I just get the "urge to build" a little more often than you folks do. I guess it's like the "one night stand" of PC building. You'all are urging me to go all-in, on a high-end PC marriage for five years. I'm more interested in new experiences every month, LOL.
I
may have someone to do a budget build for, this or next month. I
sort of used that as my excuse to get my feet wet on SKL.
I am a bit personally curious, how a 3.3Ghz SKL dual-core, with DDR4-2133 compares with a Haswell G3258 (at both stock, and OCed to 4.0Ghz) with DDR3-1333.

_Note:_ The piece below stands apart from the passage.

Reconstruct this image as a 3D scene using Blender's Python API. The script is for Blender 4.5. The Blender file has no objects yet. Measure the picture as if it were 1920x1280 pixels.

Plus, I haven't been 100% happy with the G3258 since I flashed the BIOS to F6, and found out I could nearly effortlessly clock higher than before. (Before was 3.6Ghz, wasn't fully stable at 3.8Ghz, wouldn't boot Win7 at higher than that reliably. After was 4.0Ghz, could boot Win7 at 4.2Ghz. But it doesn't seem fully distributed-computing stable, even after cranking the vcore from 1.200v to 1.300v.)
Edit: Don't get me wrong. I am in no way unhappy with the performance of my G3258, per se, rather it's the stability at 4.0Ghz that bothers me. I like 100% rock-stable rigs, that could run OCCT's PSU Test 24/7 for months on end. (Prime95 + Furmark instead, if you like.)
It bothers me that my main rig reboots about once every 2-3 weeks.
My other G3258, I've kept on the factory F5 BIOS, and it only clocked to 3.6Ghz stable. So far it hasn't crashed, but one time, the 7950 went wonky completely at idle.
Most sites, when G3258 non-Z OCing was covered, got their samples up to 4.3-4.5Ghz or more. But they weren't doing distributed computing, either, for weeks on end. So I think that they weren't truly stable (talking month-long Prime95 stable here) at those clocks. Sure, it will boot Windows, and run a game or benchmark or two... but I still think that they sensationalized the G3258 a bit more than maybe they should have, as far as clock speeds go.
I'm hoping that the G4400, at stock clocks, will be rock-solid stable, and at least competitive in performance to my G3258 @ 3.6Ghz.
Not to mention, most newer mobo BIOSes for non-Z boards disabled the OCing feature for this CPU, as per Intel "demands".